Taiwan, hoje, cumpre um papel semelhante ao dos Bálcãs em 1914: um ponto de fricção altamente sensível que pode desencadear um conflito de grandes proporções. Assim como o assassinato do arquiduque austríaco em Sarajevo foi o estopim para a Primeira Guerra, uma tentativa de anexação de Taiwan pode provocar a Terceira Guerra Mundial.

A ausência de uma comunicação estratégica eficaz entre as potências aumenta o risco de erros de cálculo. Em 1905, um plano militar alemão de uma guerra relâmpago vazado consolidou o medo britânico e tornou a guerra mais provável. Hoje, a falta de diálogo aberto entre EUA e China cria um terreno fértil para mal-entendidos que podem se transformar em tragédias globais.

As potências do século XX acreditavam que poderiam controlar o curso de uma guerra que acreditavam ser curta. Estavam equivocadas. Um erro semelhante está presente hoje, com líderes políticos apostando que um possível conflito seria localizado ou limitado. A história mostra que guerras entre grandes potências raramente seguem esse roteiro.

Ainda há tempo para reverter esse curso. A guerra não é inevitável, como também não foi em 1914. Decisões sensatas, baseadas no entendimento mútuo e na construção de confiança, podem evitar o pior. Mas isso exige lideranças com visão, coragem e capacidade de diálogo, atributos que parecem escassos em tempos de polarização política.
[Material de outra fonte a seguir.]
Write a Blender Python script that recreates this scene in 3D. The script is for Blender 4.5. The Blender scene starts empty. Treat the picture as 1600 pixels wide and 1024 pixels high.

A comparação entre Reino Unido e Alemanha com Estados Unidos e China não deve ser vista como um exercício acadêmico, mas como um alerta. Os paralelos históricos revelam padrões perigosos que se repetem. Ignorar esses sinais pode nos conduzir a um conflito de proporções catastróficas.

Em última análise, a lição da Primeira Guerra Mundial é clara: quando grandes potências deixam que a presunção e o medo substituam a diplomacia e o bom senso, o resultado tende a ser a guerra. O mundo hoje está em uma encruzilhada semelhante. Cabe aos líderes atuais escolherem um caminho diferente.